The Yankees have paraded to the injury list more frequently than the win column so far in 2019 and the procession continued Friday when Gary Sanchez — who Aaron Boone initially forecasted would avoid an IL stint — was placed on the IL with a left calf strain. ...

Somehow, whatever has occurred the past quarter century, the Yanks have figured out, at minimum, how to be contenders in September and, often, October players.
Does that guarantee anything this year? No. ...

The injury spate will need to stop and players such as Hicks and Sanchez who have shown difficulty staying healthy will have to stay in the lineup. James Paxton can't do a lefty Sonny Gray imitation.
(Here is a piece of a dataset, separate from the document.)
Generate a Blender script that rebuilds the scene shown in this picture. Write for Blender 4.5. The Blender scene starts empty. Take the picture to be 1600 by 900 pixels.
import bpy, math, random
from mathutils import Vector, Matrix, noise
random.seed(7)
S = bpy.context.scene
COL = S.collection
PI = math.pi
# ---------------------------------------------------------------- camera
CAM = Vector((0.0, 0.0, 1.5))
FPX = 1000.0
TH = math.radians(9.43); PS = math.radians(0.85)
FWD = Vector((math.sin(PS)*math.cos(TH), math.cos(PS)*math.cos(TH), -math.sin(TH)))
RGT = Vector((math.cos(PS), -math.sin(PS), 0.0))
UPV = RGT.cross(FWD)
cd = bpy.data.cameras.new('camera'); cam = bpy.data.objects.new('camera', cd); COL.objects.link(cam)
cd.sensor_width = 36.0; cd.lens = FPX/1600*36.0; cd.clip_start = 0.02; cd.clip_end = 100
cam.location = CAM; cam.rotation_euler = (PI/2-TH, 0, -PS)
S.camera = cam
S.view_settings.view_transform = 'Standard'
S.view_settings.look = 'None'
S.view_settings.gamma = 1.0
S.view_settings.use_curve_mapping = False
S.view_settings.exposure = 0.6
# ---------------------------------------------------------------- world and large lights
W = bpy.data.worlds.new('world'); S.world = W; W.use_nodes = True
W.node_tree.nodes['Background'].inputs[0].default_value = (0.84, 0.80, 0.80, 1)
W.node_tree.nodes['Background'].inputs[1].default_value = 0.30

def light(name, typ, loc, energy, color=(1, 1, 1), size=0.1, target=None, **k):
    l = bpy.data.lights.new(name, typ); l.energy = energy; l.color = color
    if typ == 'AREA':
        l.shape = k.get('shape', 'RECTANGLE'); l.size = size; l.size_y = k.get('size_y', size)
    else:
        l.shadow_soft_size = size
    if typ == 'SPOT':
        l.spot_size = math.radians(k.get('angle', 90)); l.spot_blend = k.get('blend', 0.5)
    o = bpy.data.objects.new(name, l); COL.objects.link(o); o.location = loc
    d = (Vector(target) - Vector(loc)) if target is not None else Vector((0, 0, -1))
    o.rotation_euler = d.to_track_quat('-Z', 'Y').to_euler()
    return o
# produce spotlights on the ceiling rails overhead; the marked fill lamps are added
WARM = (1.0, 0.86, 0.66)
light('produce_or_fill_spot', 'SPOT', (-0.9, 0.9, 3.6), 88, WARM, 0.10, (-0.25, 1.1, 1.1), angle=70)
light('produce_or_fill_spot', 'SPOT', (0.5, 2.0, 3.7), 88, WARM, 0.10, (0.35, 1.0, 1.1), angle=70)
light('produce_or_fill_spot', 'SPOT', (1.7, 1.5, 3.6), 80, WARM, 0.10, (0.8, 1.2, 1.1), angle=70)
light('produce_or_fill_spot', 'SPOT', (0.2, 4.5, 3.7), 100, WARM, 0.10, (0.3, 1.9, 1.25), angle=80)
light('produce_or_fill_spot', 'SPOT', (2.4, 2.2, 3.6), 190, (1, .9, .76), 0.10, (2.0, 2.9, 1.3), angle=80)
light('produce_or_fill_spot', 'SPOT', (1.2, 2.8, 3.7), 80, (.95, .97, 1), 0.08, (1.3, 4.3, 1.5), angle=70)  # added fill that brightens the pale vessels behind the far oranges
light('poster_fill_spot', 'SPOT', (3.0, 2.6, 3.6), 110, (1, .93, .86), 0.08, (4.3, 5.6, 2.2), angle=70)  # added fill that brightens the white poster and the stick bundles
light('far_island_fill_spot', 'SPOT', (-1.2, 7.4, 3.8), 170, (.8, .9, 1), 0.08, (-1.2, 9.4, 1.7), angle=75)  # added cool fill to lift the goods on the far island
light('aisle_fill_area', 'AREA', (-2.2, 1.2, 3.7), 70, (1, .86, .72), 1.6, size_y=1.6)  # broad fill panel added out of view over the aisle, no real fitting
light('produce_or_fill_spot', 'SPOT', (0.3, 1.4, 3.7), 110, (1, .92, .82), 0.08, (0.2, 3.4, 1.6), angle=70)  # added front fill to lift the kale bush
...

The bullpen has to pitch to its pedigree. ...
Kristie Ackert, Daily News:
The Yankees ... won't have their elite set-up man for six to seven more weeks.

A bone spur that Betances has had since signing with the Yankees is causing irritation in his shoulder. He will have a cortisone shot and the spur targeted by a sonogram Saturday to try and resolve the issue. ...

Betances struggled to get his fastball above 90 miles an hour this spring. ... He was part of the Yankees' plan to dominate the back-end of games. His absence has put more pressure on the bullpen that is struggling to get its feet underneath it already.
Joel Sherman, Post:
The Yankees lost a game Friday night while Brian Cashman was holding a press conference to discuss the latest batch of injuries and physical setbacks. The 2019 season, to date, hardly could have been summarized better.

Eloy Jimenez and James McCann homered consecutively off Chad Green with one out in the seventh that widened the White Sox lead to 9-6. Rain that had been falling all evening worsened. ...

[A]nother moment to capitalize on an expected punching bag had come and gone. The White Sox had lost five straight, getting outscored 45-14. But J.A. Happ ... wilted for the third time in three starts.

The Yankees staked Happ to 4-1 and 5-3 leads the veteran lefty gave away between walks and too-delectable pitches the White Sox smacked around. Happ was part of a spread-the-money-around offseason that was designed to make the Yankees more bulletproof. But he has an 8.76 ERA. ...

Sanchez, Betances, Severino and Aaron Hicks all were reported not to have been as hurt as it turned out they were or suffered setbacks. Cashman ... detailed the multiple levels of doctors and second opinions the Yanks use, but it is all the kind of stuff that, if it happened to the Mets, would be seen as their organizational malfeasance. ...

No part of the team is playing well or crisply. ...

[L]et's face it, the mojo is not good when your team loses a game during a press conference designed to discuss a plague of injuries.